- YOUR TASK: Repeat exactly the lines from the start of the material below up to and including the "scene.camera = cam" line.

- DATASET EXCERPT:
------------------------
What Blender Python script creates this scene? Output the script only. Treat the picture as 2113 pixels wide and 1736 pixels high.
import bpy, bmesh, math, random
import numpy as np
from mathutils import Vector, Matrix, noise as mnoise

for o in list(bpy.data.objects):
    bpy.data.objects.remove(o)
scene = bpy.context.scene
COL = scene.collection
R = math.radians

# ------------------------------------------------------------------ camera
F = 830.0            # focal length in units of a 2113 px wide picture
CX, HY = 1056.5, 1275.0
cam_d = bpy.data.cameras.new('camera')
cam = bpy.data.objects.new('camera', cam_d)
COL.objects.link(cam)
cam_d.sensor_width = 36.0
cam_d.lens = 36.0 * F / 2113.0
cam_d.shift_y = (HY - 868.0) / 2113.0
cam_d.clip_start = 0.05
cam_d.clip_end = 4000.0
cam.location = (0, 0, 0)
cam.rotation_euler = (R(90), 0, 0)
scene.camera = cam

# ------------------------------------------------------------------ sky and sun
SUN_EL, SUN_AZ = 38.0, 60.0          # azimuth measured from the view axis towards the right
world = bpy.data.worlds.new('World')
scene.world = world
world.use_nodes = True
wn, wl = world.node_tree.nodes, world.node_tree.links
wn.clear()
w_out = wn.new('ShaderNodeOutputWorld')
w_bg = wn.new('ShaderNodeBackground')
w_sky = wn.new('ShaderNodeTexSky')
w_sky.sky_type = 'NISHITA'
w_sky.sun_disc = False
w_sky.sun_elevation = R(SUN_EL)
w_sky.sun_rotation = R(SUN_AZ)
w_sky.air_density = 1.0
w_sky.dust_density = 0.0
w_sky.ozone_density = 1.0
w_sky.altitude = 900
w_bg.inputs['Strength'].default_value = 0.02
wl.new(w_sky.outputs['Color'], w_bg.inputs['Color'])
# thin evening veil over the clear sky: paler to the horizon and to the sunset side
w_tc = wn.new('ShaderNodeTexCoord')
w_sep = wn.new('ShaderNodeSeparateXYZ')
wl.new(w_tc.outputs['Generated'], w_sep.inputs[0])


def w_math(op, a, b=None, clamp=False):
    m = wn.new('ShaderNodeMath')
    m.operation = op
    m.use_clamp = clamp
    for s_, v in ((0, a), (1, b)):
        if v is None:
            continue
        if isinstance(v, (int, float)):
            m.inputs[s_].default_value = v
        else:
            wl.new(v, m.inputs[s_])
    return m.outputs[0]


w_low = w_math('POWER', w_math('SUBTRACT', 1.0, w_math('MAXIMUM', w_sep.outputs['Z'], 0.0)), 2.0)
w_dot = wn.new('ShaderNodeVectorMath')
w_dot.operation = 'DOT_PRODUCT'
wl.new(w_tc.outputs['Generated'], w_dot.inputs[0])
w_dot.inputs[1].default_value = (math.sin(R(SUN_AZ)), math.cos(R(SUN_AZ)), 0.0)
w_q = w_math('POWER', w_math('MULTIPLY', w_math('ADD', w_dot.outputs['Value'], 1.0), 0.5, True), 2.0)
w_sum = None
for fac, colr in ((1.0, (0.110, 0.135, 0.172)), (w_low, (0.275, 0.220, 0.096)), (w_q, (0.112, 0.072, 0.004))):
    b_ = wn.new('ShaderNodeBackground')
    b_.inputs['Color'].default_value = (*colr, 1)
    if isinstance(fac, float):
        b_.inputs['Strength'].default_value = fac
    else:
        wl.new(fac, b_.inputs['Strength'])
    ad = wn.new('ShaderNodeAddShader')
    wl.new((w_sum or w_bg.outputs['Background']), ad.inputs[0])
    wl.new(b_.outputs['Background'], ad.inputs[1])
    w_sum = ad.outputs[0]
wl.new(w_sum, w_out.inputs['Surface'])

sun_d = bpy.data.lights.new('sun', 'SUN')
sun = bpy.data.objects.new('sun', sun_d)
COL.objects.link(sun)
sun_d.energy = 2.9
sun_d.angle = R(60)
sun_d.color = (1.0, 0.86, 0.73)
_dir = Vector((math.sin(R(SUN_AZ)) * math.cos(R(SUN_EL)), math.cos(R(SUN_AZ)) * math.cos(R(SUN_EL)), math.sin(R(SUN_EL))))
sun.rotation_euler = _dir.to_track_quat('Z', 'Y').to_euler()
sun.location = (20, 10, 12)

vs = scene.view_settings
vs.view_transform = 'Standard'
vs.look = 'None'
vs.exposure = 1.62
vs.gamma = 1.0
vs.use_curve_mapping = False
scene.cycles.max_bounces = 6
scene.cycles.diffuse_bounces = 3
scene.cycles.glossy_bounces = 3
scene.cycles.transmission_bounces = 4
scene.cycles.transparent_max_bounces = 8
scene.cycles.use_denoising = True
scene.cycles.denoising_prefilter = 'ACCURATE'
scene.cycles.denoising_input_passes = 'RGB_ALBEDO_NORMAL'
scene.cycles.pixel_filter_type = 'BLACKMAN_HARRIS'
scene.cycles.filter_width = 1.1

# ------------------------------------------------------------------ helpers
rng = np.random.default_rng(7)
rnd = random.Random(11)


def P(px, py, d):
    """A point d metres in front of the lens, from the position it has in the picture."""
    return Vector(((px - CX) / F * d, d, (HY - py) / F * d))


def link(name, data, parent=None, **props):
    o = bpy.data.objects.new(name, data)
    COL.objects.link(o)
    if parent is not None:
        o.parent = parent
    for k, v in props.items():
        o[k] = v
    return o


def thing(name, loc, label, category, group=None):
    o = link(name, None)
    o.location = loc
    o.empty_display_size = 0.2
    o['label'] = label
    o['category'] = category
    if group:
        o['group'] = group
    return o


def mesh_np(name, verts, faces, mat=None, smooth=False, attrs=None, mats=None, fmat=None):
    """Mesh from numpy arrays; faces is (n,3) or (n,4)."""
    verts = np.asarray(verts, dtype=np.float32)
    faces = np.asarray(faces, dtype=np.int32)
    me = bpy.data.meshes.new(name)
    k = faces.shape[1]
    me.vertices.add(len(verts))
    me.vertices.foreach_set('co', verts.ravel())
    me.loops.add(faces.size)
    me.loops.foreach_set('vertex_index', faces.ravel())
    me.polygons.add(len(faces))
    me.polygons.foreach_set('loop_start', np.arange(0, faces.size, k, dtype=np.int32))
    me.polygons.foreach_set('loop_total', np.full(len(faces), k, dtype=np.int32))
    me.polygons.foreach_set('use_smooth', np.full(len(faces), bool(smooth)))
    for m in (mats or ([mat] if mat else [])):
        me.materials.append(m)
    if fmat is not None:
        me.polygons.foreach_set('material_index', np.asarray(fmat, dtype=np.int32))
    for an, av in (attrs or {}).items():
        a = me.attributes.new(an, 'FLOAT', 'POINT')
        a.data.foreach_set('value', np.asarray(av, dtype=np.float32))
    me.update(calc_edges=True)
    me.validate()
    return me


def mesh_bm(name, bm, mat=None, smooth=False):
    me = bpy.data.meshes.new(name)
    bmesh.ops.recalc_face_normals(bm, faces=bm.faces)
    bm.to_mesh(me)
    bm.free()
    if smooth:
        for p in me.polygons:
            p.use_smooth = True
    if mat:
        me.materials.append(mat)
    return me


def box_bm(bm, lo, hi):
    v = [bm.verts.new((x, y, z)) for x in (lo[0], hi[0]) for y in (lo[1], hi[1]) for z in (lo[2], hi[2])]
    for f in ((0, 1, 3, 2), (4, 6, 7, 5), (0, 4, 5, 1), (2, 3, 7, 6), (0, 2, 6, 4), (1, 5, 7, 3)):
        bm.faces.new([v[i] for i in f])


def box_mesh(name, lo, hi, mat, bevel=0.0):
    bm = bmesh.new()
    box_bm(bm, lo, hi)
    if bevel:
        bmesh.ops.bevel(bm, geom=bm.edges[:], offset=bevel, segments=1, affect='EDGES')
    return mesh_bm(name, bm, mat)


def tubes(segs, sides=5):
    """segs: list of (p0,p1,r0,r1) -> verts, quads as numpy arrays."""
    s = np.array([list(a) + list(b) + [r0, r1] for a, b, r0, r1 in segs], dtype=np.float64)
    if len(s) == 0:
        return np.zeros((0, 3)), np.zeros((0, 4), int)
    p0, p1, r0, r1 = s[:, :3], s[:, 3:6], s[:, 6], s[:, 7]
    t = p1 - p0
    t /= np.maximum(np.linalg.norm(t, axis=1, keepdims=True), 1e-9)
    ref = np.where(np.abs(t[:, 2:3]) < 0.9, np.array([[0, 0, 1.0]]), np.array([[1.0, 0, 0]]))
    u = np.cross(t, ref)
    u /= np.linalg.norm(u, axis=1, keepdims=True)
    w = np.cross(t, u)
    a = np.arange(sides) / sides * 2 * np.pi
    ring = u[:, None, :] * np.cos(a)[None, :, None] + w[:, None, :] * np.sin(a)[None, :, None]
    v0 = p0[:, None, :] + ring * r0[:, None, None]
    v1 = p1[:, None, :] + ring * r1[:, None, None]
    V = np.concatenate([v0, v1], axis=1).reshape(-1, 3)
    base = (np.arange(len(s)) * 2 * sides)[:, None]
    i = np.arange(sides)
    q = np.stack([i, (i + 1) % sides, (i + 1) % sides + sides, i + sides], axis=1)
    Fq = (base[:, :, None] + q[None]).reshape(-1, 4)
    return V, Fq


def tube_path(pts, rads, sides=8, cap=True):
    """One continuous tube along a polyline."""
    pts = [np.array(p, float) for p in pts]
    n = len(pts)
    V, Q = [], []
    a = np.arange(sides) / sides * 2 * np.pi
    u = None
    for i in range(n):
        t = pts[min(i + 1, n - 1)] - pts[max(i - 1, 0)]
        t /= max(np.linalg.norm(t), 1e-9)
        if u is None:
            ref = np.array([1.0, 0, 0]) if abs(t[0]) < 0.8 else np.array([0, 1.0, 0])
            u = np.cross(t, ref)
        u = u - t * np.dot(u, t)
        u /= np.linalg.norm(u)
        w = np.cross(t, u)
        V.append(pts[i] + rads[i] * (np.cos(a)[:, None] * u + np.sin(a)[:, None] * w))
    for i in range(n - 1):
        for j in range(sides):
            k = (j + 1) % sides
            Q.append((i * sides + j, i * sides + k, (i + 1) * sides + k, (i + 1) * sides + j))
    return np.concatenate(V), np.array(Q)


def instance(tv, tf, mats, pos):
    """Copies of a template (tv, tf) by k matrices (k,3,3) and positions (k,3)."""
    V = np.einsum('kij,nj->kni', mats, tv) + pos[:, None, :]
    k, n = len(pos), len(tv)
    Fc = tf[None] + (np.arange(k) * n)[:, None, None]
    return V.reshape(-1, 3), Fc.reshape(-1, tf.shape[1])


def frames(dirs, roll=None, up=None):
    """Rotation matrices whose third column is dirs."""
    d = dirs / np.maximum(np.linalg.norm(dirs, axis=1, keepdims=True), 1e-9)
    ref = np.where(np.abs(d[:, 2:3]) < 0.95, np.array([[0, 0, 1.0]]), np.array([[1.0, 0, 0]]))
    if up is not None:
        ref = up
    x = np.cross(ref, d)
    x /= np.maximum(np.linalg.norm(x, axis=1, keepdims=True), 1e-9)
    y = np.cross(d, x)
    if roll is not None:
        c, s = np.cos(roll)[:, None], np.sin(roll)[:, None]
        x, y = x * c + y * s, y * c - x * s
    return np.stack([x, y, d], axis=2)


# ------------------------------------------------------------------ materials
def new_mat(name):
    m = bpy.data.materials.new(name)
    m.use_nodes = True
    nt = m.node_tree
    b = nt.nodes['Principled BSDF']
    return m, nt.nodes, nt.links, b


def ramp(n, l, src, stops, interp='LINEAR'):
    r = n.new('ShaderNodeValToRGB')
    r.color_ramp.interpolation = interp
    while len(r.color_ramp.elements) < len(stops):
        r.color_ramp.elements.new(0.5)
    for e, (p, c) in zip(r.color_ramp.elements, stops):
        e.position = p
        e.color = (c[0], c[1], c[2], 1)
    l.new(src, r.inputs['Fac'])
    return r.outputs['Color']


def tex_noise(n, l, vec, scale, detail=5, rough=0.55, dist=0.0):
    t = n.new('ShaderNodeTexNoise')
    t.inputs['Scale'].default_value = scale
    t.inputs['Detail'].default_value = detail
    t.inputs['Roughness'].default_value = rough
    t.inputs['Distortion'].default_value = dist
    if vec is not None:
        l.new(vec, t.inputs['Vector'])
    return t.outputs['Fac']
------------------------
- PROBLEM SOLUTION:
What Blender Python script creates this scene? Output the script only. Treat the picture as 2113 pixels wide and 1736 pixels high.
import bpy, bmesh, math, random
import numpy as np
from mathutils import Vector, Matrix, noise as mnoise

for o in list(bpy.data.objects):
    bpy.data.objects.remove(o)
scene = bpy.context.scene
COL = scene.collection
R = math.radians

# ------------------------------------------------------------------ camera
F = 830.0            # focal length in units of a 2113 px wide picture
CX, HY = 1056.5, 1275.0
cam_d = bpy.data.cameras.new('camera')
cam = bpy.data.objects.new('camera', cam_d)
COL.objects.link(cam)
cam_d.sensor_width = 36.0
cam_d.lens = 36.0 * F / 2113.0
cam_d.shift_y = (HY - 868.0) / 2113.0
cam_d.clip_start = 0.05
cam_d.clip_end = 4000.0
cam.location = (0, 0, 0)
cam.rotation_euler = (R(90), 0, 0)
scene.camera = cam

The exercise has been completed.